Telle est la condition historique de l'homme par suite de son aliénation avec Dieu brièvement résumée dans la description biblique du problème universel. Le plan de la rédemption doit donc inclure à la fois la délivrance de l'esclavage personnel et son corollaire, la délivrance de l'esclavage politique. Jésus de Nazareth a dit : « Si donc le Fils vous affranchit, vous serez réellement libres. » ( Jean 8.36 )

L'esclavage politique dégrade et déshumanise l'homme. Mais alors que la délivrance de l'étreinte du péché demeure une expérience individuelle et largement subjective, la délivrance de l'esclavage politique couvre amplement les pages de l'histoire. Elle touche énormément de peuples. Elle est ouverte au regard de tous. Son impact sur la société ne peut être ignoré. Elle n'est qu'une étape dans le processus global de la rédemption, mais elle est souvent le prérequis de tout ce qui suit. Les infirmités physiques diminuent la liberté et nuisent souvent à la régénération spirituelle. Pour cette raison, l'éradication de telles infirmités a occupé une grande partie du ministère terrestre de notre Seigneur. De même les incapacités politiques aveuglent souvent les hommes devant leur vraie dignité et leur fait oublier l'appel spirituel qui leur est adressé de devenir de nouveau enfants de Dieu et regagner ainsi leur liberté perdue.

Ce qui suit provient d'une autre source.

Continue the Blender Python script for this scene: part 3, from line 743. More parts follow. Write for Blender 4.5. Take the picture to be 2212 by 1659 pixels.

Cette Providence divine remplit les hommes d'une soif de liberté qu'il est impossible de satisfaire et guide le processus historique vers une plus grande liberté politique pour le plus grand nombre. Cette insatiable soif de liberté est la force motrice principale dans l'histoire. Les évidences montrant cette aspiration universelle en train de se réaliser de manière graduelle contre toutes probabilités, sont les gages chrétiens que Dieu est à l'oeuvre, exécutant patiemment Son dessein de grâce sur la scène de l'histoire.